Eight (and a half) Questions with The Neuro Farm's very own REBEKAH FENG

Updated: Sep 24, 2020

1 TNFTV: How do you juggle and make distinction between the disparate worlds of rock and roll and the scientific community? Does it feel like you live a double life?

RF: I totally live a double life!!! Makes life more interesting for sure! I love both science and music, I can't imagine not having one or the other. It can be challenging though to stay productive in both. I try to be laser-focused when I'm physically at work so that I have time to work on music when I'm home. I'm sure all double-lifers would agree, compartmentalization helps.

2 TNFTV: Do you stay in touch with any childhood friends? If so, do they know you are in a rock band? 

RF: I try stay in touch with childhood friends, though I should do better... This goes back to balancing a double life of being both a scientist and a musician. There's just not enough time in a day. Not all of them know I'm in a rock band. I love gothic rock and its aesthetics, but it may not be everyone's cup of tea. I certainly don't want to scare any of my friends! :D

3 TNFTV: Do you listen to music when you are all by yourself?

RF: Definitely! I have a playlist for every situation. I listen to lots of darker and industrial music when I'm at work. Eisbrecher and Rammstein, in particular, are excellent for data analysis, and Chelsea Wolfe is great for writing manuscripts. I listen to Radiohead a lot when I want to be inspired musically, Sigur Ros and Jonsi when I feel spiritual or happy. I put on Wir Sind Helden when I feel nostalgic about living in Germany. Blutengel, And One, and 69 Eyes help me get through chores or anything else I don't feel like doing. :D

4 TNFTV: What's the most satisfying part of being in a band?

RF: Being in a band just makes everything better. It's nice to have band mates to bounce ideas off of. In particular, you (Colin our drummer and TNF TV producer) and our bass players add a lot of energy to our music as the rhythm section. A good rhythm section can transform the mood of the song instantly. I do think the rhythm section of The Neuro Farm is a major strength of the band. After all, that's how we achieve our dark and doomy sounds. :) Playing shows as a band is really nice - all the camaraderie and exhilaration that I can't imagine feeling if I were going solo.

5 TNFTV: The Neuro Farm had planned on touring in the Spring of 2020. If those plans had not been derailed, how did you envision that experience playing out?

RF: It really sucks that we had to cancel our tour! :( We were looking forward to bringing our music to different cities and experiencing each local scene. We were even going to test out vegetarian restaurants at every tour stop. But, we'll still tour in the future when things return to normal. When that day comes, it'll be glorious! :D

6 TNFTV: Can you name any musicians who you admire and/or follow? What is attractive about them?

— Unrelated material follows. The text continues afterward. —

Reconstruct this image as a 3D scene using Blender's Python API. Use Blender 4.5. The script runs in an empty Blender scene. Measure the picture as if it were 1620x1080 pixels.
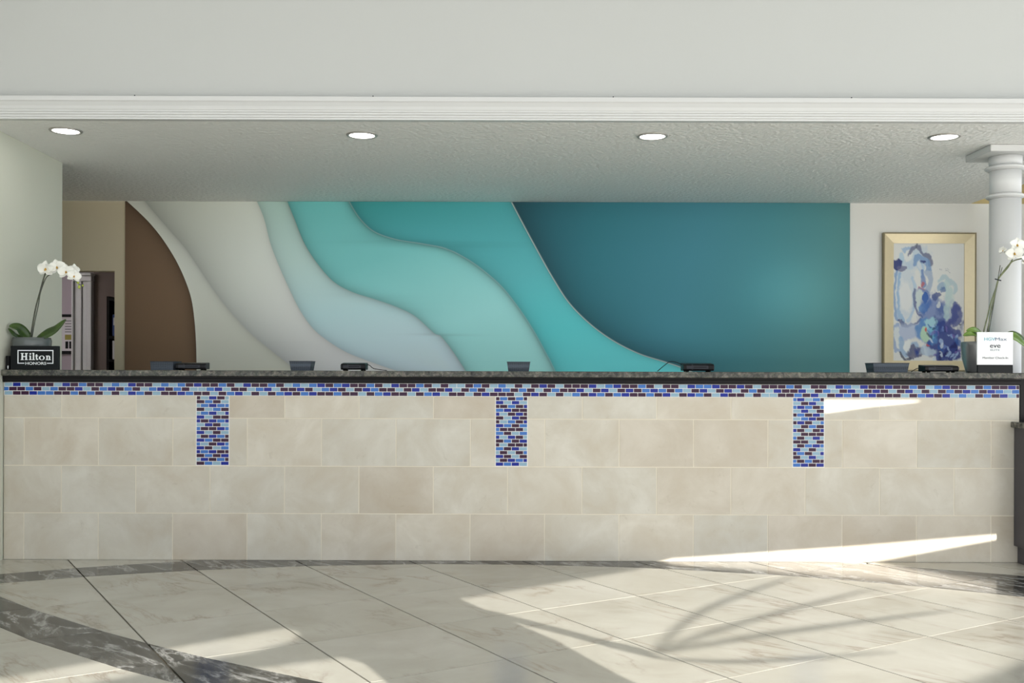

RF: Thom Yorke, hands down, is the most talented musician I admire and follow. He's on a different plane of existence when it comes to creativity. I don't understand how someone can be so good at writing songs, playing the guitar and the piano, and sing... I go through phases when it comes to music and bands I like, but Radiohead is the one constant. On a side note, I've been really into Chelsea Wolfe lately. She's an insanely good vocalist and also very creative with her usage of effects.

7 TNFTV: Do you apply similar creative skills to your photography as you do with your music?

RF: This is yet where I live another double life. I've mostly done commercial, event, portrait, and (my favorite) dog photography. I use a lot of saturated colors in photography, which probably evokes a different feeling than the kind of music I gravitate towards. Other photographers may disagree, but I tend to view photography as a more technical pursuit - it involves manipulating a finite number of variables (aperture, exposure time, ISO, etc). I do a lot of microscopy at work, photography is very similar to that - different instruments and subjects, but same principles of optics. But I digress. Creative skills involved in photography, to me at least, are probably more similar to science than music.

8 TNFTV: If you were not living in DC and involved in all of your current commitments, what would you be doing?

RF: I've always wanted to be an astronaut! But that's probably not going to happen at this point... The more achievable goal for me is to get a pilot license. I took a pilot class once, it was so peaceful, and almost spiritual, up there surrounded by nothing but the blue of the sky. I'd like to do that more. When I lived in Germany, we used to travel to a different country almost every other weekend. I really miss that. So traveling is definitely on the list. Another dream of mine is to foster puppies for our dog rescue! I'll probably do that when I'm too old to continue living this life of rock-n-roll.

8.5 TNFTV: What advice would you give your younger self?

RF: So I don't have many regrets in life, but I regret not growing up with a dog. If I could go back in time, I'd tell my younger self to get a dog despite my parents' objection. Dogs make life so much better! I'd like to give a shout out to Nash, he's the best dog in the whole world!